War on the Rocks has published a superb article on Irregular Warfare under an image of a Christini 300 AWD motorcycle.
I suppose you could call a motorcycle 2WD, yet that doesn’t do the concept justice. The wheels aren’t just both being powered at the same time to turn simultaneously. AWD means ensuring every wheel can be engaged with power as authorized.
The image serves as a great analogy, solving the “missing half” of power, which becomes the whole theme of the article:
…United States does not have the luxury of ignoring how China and Russia are advancing their interests in the gray zone short of armed conflict. Irregular warfare accounts for the missing half of strategic competition — information warfare, ambiguous or denied proxy operations, and subversion.
The list of five recommendations are excellent:
- Beyond “Center of Gravity” to “Strategic Levers”
- Elevate “Simultaneity” to “Concurrent Effects”

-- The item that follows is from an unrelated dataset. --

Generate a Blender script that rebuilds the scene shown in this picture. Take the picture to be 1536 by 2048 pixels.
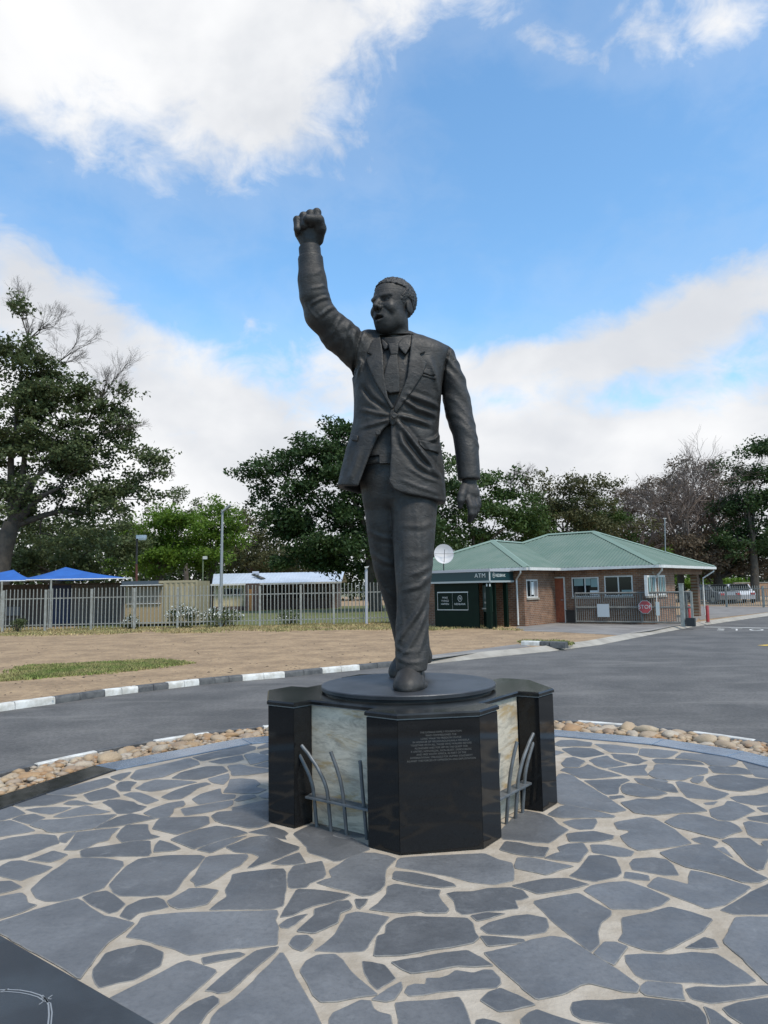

- Adding “Narrative,” or Shaping Information to Attain Influence
- Enabling with “Empowerment,” or the Right Tools to Wield Influence
- An Irregular Upgrade for 21st-Century Strategic Competition
For example, just to keep the Christini AWD motorcycle analogy going as long as possible, “simultaneity” means having 2WD instead of AWD. All the wheels turning at the same time in 2WD (or 4WD for that matter) is easier to engineer yet gives much worse actual traction versus all wheels with traction being authorized the power needed to turn. How’s that for narrative?
My only complaint is while they emphasize the way forward as an evolution instead of revolution, they start from Operational Design in 2010 instead of OSS lessons from WWII (“birth of modern American information warfare”). Earlier references might help point to an American capability for irregular power that is faster than and better executed than both allies and enemies.